Claims for damages in case of falls, “Slippery surface!” signs
Lately there has been a steady increase in the number of cases where injured parties claim to have fallen due to a wet and/or slippery surface and consequently claim compensation for damages from the owners of the properties (buildings, roads, staircases, etc.) on account of a “Slippery surface!” sign not being displayed.
Strict liability can only exist in cases where things are inherently so dangerous that they cannot be controlled despite an adequate duty of care and where the danger cannot be averted. As such they pose a greater risk to the safety of people and property, regardless of the individual circumstances of the case. This being said, if the risk can be avoided through reasonable diligence and duty of care on the part of the injured party, we cannot establish a legal standard of a dangerous thing which could lead to the strict liability of its owner. Based on Slovene case law, a wet surface does not in itself constitute a dangerous thing.

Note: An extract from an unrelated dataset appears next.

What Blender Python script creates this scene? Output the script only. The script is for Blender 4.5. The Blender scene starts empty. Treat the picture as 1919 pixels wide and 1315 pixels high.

Despite the fact that wet (and thus slippery) surfaces may pose an injury risk, this risk can be minimized with a usual duty of care. Moreover, wet floor forms a predictable circumstance with no above-average risks for the injured party, as injuries can be avoided with an average duty of care. Even the absence of a warning sign does not constitute an unlawful conduct!
The allegation of illegality in case of wet or slippery surfaces can only be claimed in abnormal circumstances, for example in cases of poor construction of a stairs, or ramps; elevated door-step contrary to building standards; tiles that are not suitable for outdoor use etc.